- [The request]
Extract, without alteration, each line from the start of the listing to the line bearing "so.rotation_euler = sd.to_track_quat('Z', 'Y').to_euler();".
§
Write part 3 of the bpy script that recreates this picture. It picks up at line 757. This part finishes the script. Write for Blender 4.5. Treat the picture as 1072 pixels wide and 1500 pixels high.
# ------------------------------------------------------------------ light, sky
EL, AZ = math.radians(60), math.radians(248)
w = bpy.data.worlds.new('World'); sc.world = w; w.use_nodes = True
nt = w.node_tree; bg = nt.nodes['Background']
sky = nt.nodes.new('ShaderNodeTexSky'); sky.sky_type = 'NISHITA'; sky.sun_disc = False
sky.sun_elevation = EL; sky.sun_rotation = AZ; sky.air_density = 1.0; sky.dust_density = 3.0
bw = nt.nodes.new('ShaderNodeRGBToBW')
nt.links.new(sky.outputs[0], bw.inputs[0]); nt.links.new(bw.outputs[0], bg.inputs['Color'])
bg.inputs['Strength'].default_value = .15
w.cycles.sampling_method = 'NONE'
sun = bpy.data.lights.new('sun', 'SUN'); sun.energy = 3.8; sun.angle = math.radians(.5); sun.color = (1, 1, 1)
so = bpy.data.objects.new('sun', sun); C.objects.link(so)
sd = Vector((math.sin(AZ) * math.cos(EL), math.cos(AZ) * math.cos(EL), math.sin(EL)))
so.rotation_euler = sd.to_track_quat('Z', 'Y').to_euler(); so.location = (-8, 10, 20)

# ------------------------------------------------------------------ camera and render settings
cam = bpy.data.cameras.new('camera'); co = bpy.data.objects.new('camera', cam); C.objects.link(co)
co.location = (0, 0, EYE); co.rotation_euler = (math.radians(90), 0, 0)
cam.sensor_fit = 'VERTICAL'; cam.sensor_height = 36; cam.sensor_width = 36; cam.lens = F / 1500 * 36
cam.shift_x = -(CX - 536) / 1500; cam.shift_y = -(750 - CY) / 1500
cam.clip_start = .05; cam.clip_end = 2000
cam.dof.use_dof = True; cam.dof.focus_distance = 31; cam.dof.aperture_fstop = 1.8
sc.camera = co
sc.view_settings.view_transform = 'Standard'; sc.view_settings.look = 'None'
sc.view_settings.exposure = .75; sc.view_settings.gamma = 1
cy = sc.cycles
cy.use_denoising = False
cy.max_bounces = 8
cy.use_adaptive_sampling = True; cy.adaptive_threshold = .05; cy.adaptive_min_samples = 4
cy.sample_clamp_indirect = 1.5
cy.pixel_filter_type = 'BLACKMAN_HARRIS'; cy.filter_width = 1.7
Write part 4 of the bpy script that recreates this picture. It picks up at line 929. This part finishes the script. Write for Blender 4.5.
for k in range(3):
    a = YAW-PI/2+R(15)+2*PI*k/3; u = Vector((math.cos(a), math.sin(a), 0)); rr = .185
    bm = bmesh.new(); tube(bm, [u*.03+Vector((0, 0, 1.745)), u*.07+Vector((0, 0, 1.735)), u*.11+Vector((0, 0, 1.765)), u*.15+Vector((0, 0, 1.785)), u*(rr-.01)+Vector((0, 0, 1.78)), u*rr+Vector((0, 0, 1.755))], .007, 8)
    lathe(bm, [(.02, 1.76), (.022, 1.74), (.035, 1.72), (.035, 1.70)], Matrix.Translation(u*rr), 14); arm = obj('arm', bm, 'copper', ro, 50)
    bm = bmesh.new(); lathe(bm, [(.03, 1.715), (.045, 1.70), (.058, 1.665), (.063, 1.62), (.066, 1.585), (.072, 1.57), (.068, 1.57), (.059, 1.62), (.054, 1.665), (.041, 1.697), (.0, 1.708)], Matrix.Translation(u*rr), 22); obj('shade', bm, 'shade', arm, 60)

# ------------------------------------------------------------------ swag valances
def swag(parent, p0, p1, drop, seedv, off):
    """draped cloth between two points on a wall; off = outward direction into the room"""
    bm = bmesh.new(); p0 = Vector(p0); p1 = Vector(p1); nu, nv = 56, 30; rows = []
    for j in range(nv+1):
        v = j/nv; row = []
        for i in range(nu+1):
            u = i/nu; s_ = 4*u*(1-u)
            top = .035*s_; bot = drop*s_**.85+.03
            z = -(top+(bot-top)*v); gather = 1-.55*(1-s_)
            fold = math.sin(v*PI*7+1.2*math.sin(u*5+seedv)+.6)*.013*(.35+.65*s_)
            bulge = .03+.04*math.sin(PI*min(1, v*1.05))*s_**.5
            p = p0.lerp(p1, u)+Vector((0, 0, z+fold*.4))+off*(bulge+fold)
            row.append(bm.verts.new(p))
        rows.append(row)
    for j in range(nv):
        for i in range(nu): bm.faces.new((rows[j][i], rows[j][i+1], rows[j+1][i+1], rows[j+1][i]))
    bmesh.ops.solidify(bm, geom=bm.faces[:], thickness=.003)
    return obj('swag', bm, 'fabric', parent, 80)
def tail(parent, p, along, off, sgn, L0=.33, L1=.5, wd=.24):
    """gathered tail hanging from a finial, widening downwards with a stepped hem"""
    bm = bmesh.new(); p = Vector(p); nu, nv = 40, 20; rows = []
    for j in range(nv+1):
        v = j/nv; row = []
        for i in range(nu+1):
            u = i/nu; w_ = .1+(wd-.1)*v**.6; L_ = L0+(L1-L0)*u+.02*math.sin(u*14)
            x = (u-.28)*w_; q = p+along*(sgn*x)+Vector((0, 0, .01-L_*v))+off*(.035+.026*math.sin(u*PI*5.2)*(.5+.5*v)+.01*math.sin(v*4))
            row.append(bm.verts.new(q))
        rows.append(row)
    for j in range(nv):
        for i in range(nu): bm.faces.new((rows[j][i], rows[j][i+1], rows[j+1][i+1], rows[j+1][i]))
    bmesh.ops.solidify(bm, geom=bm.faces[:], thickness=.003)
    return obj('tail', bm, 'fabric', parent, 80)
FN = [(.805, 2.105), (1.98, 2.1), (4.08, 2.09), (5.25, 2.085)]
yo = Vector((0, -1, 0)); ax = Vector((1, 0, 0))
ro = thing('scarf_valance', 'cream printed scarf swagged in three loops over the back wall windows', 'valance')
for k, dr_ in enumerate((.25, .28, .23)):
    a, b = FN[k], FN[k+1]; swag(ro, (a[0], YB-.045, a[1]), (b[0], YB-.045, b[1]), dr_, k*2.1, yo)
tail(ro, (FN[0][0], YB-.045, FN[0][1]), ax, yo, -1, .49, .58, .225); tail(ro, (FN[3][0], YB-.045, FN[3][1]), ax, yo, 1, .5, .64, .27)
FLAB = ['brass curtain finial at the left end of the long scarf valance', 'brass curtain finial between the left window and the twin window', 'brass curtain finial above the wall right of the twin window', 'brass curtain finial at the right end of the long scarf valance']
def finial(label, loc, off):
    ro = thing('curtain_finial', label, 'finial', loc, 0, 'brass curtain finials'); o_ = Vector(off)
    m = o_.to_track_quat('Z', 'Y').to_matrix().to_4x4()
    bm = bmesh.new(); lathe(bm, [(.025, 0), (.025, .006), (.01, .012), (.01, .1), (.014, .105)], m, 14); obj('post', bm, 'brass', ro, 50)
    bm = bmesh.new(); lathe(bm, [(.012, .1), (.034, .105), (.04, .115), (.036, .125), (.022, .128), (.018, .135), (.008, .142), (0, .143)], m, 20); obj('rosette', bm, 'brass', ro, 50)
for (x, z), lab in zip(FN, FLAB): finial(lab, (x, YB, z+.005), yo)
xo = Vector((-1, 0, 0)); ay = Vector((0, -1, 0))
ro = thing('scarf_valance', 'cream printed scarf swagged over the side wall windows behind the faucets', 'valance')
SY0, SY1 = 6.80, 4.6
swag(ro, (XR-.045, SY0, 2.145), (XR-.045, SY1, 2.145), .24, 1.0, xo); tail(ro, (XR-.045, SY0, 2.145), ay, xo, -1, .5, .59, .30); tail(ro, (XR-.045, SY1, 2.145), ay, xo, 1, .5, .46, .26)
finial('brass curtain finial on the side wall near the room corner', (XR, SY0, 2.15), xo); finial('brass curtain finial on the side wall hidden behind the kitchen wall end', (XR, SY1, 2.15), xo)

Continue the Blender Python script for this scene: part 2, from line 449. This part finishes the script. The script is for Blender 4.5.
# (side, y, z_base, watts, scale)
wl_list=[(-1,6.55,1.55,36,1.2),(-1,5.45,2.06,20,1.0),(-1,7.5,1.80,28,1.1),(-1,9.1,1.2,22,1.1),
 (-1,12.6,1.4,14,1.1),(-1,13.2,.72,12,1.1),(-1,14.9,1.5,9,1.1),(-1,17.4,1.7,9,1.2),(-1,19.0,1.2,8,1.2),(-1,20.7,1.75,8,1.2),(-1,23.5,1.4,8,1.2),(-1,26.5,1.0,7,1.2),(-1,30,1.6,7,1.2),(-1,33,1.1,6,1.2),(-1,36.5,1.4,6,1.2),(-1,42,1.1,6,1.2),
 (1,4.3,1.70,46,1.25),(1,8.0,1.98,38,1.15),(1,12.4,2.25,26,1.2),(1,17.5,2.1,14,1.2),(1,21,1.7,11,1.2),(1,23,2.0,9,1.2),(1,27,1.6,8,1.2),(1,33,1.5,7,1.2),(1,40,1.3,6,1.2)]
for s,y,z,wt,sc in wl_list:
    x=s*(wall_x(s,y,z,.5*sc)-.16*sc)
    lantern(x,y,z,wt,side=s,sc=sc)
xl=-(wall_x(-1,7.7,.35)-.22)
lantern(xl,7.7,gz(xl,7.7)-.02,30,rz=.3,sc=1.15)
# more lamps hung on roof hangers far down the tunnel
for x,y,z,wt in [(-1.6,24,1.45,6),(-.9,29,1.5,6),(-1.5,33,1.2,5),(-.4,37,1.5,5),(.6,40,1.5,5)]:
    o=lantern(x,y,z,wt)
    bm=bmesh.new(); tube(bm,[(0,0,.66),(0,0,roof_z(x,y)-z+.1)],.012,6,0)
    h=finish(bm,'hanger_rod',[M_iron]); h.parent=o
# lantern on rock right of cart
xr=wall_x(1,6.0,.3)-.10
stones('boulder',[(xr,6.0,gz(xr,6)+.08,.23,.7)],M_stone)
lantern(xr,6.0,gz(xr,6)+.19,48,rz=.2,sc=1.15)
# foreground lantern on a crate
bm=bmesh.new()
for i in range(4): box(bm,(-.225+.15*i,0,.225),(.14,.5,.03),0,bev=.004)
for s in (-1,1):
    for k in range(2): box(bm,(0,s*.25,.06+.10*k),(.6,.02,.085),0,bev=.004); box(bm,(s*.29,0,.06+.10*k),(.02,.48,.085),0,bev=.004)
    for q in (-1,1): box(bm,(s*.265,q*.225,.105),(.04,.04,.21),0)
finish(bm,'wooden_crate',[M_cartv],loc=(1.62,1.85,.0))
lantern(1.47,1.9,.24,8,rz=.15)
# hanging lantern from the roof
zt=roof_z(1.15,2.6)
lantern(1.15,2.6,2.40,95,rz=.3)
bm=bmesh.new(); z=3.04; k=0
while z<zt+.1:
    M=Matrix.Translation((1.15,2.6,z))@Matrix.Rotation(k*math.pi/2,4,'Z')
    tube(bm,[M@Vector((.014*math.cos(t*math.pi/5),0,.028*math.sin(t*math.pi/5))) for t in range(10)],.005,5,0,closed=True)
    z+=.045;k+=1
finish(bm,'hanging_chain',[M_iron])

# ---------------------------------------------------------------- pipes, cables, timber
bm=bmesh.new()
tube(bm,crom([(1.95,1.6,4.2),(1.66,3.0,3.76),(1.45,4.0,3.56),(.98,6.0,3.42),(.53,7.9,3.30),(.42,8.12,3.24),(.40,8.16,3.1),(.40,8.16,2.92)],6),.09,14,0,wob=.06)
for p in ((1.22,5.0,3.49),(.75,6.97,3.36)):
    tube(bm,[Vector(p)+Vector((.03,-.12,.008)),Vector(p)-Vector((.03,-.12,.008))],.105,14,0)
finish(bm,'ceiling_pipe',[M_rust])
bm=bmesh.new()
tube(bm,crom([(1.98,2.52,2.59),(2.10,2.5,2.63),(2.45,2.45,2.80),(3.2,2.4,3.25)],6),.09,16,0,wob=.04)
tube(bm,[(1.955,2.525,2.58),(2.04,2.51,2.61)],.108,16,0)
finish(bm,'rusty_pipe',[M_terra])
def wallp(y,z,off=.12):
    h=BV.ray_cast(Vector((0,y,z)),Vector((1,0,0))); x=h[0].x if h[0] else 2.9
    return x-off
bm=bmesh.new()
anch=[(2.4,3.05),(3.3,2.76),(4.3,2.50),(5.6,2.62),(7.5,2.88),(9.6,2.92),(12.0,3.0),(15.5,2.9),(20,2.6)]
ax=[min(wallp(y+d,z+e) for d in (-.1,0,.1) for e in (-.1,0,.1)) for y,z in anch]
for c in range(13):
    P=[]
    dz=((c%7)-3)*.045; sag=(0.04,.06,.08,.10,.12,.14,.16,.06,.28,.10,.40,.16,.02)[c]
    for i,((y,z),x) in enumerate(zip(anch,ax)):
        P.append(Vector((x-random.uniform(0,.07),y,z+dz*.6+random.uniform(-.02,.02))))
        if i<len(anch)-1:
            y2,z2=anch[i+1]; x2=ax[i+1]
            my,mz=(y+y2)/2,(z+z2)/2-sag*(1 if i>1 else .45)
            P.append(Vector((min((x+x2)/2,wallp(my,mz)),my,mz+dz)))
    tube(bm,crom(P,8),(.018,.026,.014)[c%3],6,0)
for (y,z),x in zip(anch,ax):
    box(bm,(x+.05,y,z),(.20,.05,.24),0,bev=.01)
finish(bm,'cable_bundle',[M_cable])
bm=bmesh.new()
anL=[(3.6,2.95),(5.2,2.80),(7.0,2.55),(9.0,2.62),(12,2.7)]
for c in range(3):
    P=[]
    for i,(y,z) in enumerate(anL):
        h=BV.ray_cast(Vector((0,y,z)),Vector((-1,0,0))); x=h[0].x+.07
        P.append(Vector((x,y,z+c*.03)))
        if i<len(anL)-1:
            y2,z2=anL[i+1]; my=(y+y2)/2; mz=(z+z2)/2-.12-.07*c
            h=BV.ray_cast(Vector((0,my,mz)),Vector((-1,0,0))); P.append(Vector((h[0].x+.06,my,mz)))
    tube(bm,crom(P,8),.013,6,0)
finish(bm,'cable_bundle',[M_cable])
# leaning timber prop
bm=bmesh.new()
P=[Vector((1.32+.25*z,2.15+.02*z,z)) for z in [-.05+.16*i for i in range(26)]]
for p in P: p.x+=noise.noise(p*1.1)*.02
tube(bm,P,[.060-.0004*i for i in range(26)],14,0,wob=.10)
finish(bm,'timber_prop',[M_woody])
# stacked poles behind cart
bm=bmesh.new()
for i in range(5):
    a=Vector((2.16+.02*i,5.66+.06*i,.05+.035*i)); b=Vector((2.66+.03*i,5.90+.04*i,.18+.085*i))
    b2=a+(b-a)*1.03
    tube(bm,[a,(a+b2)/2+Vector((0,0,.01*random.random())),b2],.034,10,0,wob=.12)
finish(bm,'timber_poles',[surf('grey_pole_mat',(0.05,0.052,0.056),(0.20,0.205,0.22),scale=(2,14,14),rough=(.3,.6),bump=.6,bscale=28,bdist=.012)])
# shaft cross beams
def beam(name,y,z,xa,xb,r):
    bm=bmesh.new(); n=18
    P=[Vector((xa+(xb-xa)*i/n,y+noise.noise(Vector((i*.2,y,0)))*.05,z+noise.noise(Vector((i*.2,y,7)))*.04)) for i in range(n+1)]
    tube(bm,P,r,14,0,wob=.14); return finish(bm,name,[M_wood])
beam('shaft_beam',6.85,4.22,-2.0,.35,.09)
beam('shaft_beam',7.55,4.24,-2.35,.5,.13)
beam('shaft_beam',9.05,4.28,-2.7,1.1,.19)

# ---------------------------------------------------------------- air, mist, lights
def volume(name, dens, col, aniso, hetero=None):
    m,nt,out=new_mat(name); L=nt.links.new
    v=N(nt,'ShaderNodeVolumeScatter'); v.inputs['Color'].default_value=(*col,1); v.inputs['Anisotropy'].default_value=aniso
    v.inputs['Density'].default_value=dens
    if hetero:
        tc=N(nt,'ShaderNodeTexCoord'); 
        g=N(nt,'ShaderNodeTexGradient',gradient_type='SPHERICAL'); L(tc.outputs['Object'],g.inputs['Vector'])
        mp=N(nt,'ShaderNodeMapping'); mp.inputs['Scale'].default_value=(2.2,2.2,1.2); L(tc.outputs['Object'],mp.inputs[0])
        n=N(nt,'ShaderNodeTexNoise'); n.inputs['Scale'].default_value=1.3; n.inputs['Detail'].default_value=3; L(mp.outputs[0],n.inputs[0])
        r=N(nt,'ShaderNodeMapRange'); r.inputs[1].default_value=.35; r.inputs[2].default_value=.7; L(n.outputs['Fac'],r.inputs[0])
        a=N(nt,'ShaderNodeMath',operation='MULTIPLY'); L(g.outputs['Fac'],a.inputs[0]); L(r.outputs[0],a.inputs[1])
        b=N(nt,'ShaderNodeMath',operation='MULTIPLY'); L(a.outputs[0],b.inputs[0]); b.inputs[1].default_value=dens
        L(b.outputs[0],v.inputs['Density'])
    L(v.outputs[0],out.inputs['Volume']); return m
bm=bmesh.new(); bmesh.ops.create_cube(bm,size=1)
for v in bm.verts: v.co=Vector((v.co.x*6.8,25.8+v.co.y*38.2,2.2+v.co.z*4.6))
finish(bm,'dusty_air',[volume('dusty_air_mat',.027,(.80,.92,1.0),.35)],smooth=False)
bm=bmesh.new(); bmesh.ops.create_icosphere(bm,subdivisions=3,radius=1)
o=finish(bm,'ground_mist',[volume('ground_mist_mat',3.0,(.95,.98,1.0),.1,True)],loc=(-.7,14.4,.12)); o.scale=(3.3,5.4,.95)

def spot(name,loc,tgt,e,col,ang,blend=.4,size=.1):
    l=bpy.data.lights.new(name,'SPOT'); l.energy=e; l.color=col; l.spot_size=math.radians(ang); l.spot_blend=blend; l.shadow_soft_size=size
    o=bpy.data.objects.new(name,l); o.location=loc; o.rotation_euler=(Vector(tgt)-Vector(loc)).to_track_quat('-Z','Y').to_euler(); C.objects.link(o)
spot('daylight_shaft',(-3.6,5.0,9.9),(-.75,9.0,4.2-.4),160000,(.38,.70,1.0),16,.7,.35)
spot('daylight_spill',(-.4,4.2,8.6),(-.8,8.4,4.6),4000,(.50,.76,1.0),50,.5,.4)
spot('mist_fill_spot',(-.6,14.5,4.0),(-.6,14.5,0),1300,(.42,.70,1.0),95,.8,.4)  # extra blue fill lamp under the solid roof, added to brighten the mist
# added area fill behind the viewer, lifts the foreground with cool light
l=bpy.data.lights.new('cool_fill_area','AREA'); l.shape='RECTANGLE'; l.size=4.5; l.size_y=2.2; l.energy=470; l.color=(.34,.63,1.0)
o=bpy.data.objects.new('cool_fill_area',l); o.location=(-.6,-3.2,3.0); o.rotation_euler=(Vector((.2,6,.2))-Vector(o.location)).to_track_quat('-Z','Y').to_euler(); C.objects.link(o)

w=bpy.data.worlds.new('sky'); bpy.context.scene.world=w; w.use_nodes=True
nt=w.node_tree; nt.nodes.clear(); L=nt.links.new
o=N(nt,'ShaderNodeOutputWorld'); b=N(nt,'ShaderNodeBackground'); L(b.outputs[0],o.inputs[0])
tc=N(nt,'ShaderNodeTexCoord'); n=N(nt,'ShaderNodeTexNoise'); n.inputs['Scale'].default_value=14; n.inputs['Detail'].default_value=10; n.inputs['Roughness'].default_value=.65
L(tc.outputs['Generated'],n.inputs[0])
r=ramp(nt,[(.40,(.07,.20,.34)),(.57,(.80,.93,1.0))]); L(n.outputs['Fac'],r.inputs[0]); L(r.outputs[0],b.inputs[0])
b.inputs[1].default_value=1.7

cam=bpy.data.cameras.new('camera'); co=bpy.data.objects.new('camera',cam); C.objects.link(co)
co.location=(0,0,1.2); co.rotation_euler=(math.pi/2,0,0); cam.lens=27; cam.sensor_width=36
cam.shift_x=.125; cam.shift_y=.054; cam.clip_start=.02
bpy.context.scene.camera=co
§
- [Answer in full]
Write part 3 of the bpy script that recreates this picture. It picks up at line 757. This part finishes the script. Write for Blender 4.5. Treat the picture as 1072 pixels wide and 1500 pixels high.
# ------------------------------------------------------------------ light, sky
EL, AZ = math.radians(60), math.radians(248)
w = bpy.data.worlds.new('World'); sc.world = w; w.use_nodes = True
nt = w.node_tree; bg = nt.nodes['Background']
sky = nt.nodes.new('ShaderNodeTexSky'); sky.sky_type = 'NISHITA'; sky.sun_disc = False
sky.sun_elevation = EL; sky.sun_rotation = AZ; sky.air_density = 1.0; sky.dust_density = 3.0
bw = nt.nodes.new('ShaderNodeRGBToBW')
nt.links.new(sky.outputs[0], bw.inputs[0]); nt.links.new(bw.outputs[0], bg.inputs['Color'])
bg.inputs['Strength'].default_value = .15
w.cycles.sampling_method = 'NONE'
sun = bpy.data.lights.new('sun', 'SUN'); sun.energy = 3.8; sun.angle = math.radians(.5); sun.color = (1, 1, 1)
so = bpy.data.objects.new('sun', sun); C.objects.link(so)
sd = Vector((math.sin(AZ) * math.cos(EL), math.cos(AZ) * math.cos(EL), math.sin(EL)))
so.rotation_euler = sd.to_track_quat('Z', 'Y').to_euler(); so.location = (-8, 10, 20)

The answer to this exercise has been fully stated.